Shipping Faces Half Trillion Dollar Environment Costs
Speaking to delegates at the opening of the Nor-Shipping event in Oslo, the Chairman of the International Chamber of Shipping (ICS), Masamichi Morooka, said that impending new legislation to protect the environment potentially presented an additional industry-wide cost of more than half a trillion dollars between 2015 and 2025. This is around 50 billion dollars of additional capital and operating cost in every single year for a 10 year period and beyond.
“As many companies struggle to survive during the difficult years ahead, we must persuade governments to avoid placing yet more straws that risk breaking the shipowner’s back – and the straws to which I refer are the impending costs of environmental legislation,” said Mr. Morooka.

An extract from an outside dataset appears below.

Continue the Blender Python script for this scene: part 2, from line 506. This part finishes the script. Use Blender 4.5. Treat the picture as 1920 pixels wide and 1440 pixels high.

Much of these costs will result from the switch to low sulphur distillate fuel, assuming that a 0.5% global sulphur cap comes into effect in 2020, in addition to the 0.1% sulphur requirements that are expected to be enforced in Emission Control Areas in North West Europe and North America from 2015. However, the costs of installing new ballast water treatment equipment will also be significant, as will the potential contribution that shipping might have to make to the UNFCCC Green Climate Fund.
“The imminent switch to vastly more expensive, low sulphur distillate fuel is a very serious concern which is compounded by worries about the adequacy of supply and the dangers of modal shift,” Mr. Morooka said.
He explained that the key message that ICS was communicating to regulators was the need for greater focus to be given to the economic sustainability of shipping, backed up by evidence of years of continuous improvement of shipping’s environmental performance. “Many of the expensive environmental regulations that are about to enter into force were conceived in a different world, at a time when shipping markets were booming and finance for retrofitting had not dried up,” he told Nor-Shipping delegates.
ICS stresses that the protection of the environment must always remain a priority for the industry, but the prevailing economic situation requires that a degree of pragmatism is applied to enforcement as a plethora of new environmental regulations is implemented. “Unless this is understood, there is a danger of creating real barriers to investment in our industry as we hopefully move closer to recovery,” Mr. Morooka said.
More generally, asked to look ahead for the next two to five years, Mr. Morooka said he remained positive and optimistic, but he predicted it was probably unlikely that, for most sectors and trades, much will have fundamentally changed before 2015 or 2016.
“However, the decisions taken now, both by shipowners and regulators, will determine whether we are at the end of the beginning of our difficulties, or whether, as I hope, we are at the beginning of the end.”
Unless something very unexpected happens, the ICS Chairman felt it was unlikely that a lasting recovery in freight rates would begin in earnest in the immediate future. However, he believed that market forces would find a solution, which would almost certainly involve large numbers of ships going to the recycling yards much earlier than their owners had originally planned.
To avoid prolonging the downturn, he said it was important that shipowners take sensible and considered decisions about ordering new tonnage. Noting that shipyards have similar over capacity problems and are offering cut price ships, he remarked, “What might be in the rational interest of an individual shipowner might not always be good for the collective health of the industry as a whole.”